İç ve dış siyasetin Başkan tarafından belirlenmesi ve yürütülmesi. Bu durumda hükümetin sadece bürokratik yürütme yapacağı, siyaset yapmayacağı öngörülüyor.

Kararname çıkarma yetkisi ise TBMM’nin üzerinde bir yetki. Kanunları tek başına belirleyebilme yetkisi!

Parlamento dışından Bakan atamasını yapma yetkisi. Bir anlamda hükümeti kurma yetkisi. Başkan olacak kişi tek başına hükümeti kuracak, iç ve dış siyaseti belirleyecek, TBMM ise sadece denetleyecek. Suç işler ise ve 413 milletvekili bulamazsan durduramayacaksın!

Haberin detaylarında gördüğümüz kadarıyla, bugüne kadar defalarca gündeme taşınan, bugün ise aceleyle yapılandırılması için mücadelesi verilen Başkanlık sistemi için düşündükleri “Türk tipi Başkanlık Sistemi” sanırım buna benzer bir durumda gelişecek.

Neredeyse devlete ait tüm yetkileri elinde toplayan “tek adam” tarafından yürütülecek olan sistemde, Başkan olacak kişinin hatalı davranması veya ihtiraslarına kapılmasının karşısında alınabilecek bir önlem yok gibi. 413 milletvekilini bulamaz isen ki bu sayıyı bulmak neredeyse imkânsız, bu durumda Başkanın yapacağı her şeye katlanmak zorundasın demektir.

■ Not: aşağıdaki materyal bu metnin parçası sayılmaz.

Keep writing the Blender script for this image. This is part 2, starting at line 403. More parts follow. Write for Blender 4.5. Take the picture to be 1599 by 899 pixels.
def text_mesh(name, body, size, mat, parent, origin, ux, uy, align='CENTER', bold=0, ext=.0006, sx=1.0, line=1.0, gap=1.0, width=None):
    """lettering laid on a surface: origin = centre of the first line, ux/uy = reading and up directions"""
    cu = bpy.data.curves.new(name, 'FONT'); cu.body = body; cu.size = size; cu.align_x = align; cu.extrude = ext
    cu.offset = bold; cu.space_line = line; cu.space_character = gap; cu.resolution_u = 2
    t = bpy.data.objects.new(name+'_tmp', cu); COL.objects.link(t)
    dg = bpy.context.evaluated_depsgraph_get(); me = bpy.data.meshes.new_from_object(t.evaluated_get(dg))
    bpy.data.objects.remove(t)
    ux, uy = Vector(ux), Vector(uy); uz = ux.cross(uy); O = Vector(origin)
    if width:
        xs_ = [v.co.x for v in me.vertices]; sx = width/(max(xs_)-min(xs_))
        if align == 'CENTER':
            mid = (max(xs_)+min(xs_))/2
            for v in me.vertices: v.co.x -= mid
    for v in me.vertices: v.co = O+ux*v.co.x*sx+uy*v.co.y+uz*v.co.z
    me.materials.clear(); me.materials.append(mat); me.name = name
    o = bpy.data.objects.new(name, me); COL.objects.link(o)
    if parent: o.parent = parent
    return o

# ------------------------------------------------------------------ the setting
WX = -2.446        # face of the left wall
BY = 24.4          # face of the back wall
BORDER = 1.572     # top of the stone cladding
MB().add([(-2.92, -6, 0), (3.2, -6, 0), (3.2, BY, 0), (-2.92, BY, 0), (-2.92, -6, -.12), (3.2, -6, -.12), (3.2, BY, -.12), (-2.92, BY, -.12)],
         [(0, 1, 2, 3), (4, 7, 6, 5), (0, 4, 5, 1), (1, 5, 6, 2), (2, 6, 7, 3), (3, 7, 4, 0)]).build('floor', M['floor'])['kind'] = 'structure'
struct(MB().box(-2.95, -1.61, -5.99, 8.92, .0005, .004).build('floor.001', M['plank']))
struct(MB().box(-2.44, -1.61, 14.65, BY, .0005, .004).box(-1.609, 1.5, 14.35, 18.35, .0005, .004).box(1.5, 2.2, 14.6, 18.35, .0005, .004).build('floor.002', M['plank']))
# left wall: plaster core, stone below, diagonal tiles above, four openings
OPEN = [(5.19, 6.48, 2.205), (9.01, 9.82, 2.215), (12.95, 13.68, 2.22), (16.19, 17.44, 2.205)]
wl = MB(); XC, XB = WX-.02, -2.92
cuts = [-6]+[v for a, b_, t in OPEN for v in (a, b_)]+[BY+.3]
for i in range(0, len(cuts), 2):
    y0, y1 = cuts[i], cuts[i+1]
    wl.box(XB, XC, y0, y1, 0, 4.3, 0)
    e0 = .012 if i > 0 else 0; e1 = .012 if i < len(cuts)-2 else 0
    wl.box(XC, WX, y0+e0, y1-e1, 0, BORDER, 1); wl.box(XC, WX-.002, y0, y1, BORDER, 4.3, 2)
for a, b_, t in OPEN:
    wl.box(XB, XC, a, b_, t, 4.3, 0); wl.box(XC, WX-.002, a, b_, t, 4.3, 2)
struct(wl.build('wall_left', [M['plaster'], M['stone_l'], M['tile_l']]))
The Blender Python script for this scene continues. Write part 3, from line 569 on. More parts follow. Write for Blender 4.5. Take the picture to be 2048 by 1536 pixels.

Sistem ne olursa olsun önemli olan, sistemin denetlenebilir olmasıdır. Sistemi denetleyecek mekanizma ise meclis ve hukuksal yapıdır. TBMM’nin işleyemediği, hukukun tarafsız olmadığı bir durumda sistemin denetlenebilir olması mümkün değildir.

Ayrıca, tüm yetkilerin bir kişide toplanması, tek adam ile yönetilmesi kesinlikle sakıncalı ve önü alınamaz yaralar açabilecek bir sistem olup tehlikeli bir durum ortaya çıkarabilecek içeriğe sahiptir.

Yargıyı atayabilecek olması ise yargı bağımsızlığını tamamen yok edecek, yargının iktidarın bir parçası haline getirecektir.
İç ve dış siyasete yön verecek ve belirleyicisi, iktidarın tek sahibi ve yöneticisi, devletin ve yürütmenin başı, kararname çıkarabilecek olan tek adam sisteminin ülkeye yarar yerine zarar getireceği çok açıktır.

Sınırları çizilmeye çalışılan Başkanlık sisteminin bugün fiili olarak çalıştığını, var olduğunu, Cumhurbaşkanı ve Başbakanın “mevcut fiili durumun yasal zeminini hazırlamak” olarak ifadesini bulan açıklamalarından biliyoruz.

Yasal zemini olmasa da fiili olarak Başkanlık sisteminin oluşturulduğunu, mevcut Cumhurbaşkanının fiili olarak “Başkan” gibi davrandığını, yürütmeye tamamen sahip olduğunu, yasaları kendi istediği şekillenmelerle çıkardığını bilmeyen yok.
Yeni Anayasa ile yapılmaya çalışılan, fiili duruma yasal kılıf hazırlamaktan başka bir şey değildir.

Gerek “Ergenekon” davalarında gerekse Fetullah Gülen Cemaati ile ilgili olarak iki kez “kandırıldık” ifadesini kullanan, “Başkanlık Sistemini” isteyen iktidarın bir kez daha kandırılmayacağının garantisinin olmadığı gibi, istenen başkanlık sisteminin başımıza iş açmayacağının da garantisi, hem taslakta hem gerçeklikte yoktur.

Başkanlık için, Lise sonrası 2 ya da daha fazla süreli “Yüksek Öğrenim” diploması şartının manidar olduğunu tekrarlamak içimi rahatlatıyor!